At a later press conference, he warned of the threat to global trade posed by “protectionist rhetoric” which he described as “bad news for the industry and bad news for the economy”.
Protectionism could see governments “raise barriers and borders” for global trade and travel, he added.
De Juniac said: “Open borders for trade and travel are the essence of our business, which fuels growth and prosperity and which allows people to build better lives.”
IATA will continue “relentlessly” to speak, inform, educate, propose and lobby in its dealing with global governments in Europe and the US.
De Juniac added that the industry must strive to understand customer needs and create products to meet those requirements, especially in fast growing areas like e-commerce and temperature sensitive cargo.
Other challenges facing air cargo included the need to remove paperwork and develop digital services, the need to innovate through development of tracking services and the use of data to create efficiencies and work with governments and other customers on the formation of the rules and regulations that govern the industry.

Turning to air cargo processes, de Juniac said that the advance of the electronic air waybill (e-AWB) will continue, with a target of 62% industry penetration by the end of 2017: “The e-AWB will make things infinitely more simple for everyone in the transportation chain.”

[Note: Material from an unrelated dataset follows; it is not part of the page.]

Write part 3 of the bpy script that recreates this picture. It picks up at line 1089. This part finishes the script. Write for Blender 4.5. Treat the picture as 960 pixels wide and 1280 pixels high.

Glyn Hughes, head of cargo at IATA, added that some 650,000 shipments are accompanied by an e-AWB every month, without a paper document.
Hughes said that he was confident that the 62% target was realistic and would be met.
On Brexit, De Juniac emphasised that IATA would push for traffic rights and access to airports to remain undamaged by the UK leaving the European Union.

Ahead of de Juniac’s state of the industry address, Etihad Aviation Group president and chief executive James Hogan outlined how the airline had managed to rapidly grow its cargo business thanks to its focus on product development and by expanding its network through partnerships and equity investments in other airlines.
Also, UAE General Civil Aviation Authority deputy director general Omar Bin Ghaleb outlined the work it had been doing to facilitate the region as an air cargo hub and in particular its achievements when it comes to the adoption of e-AWB.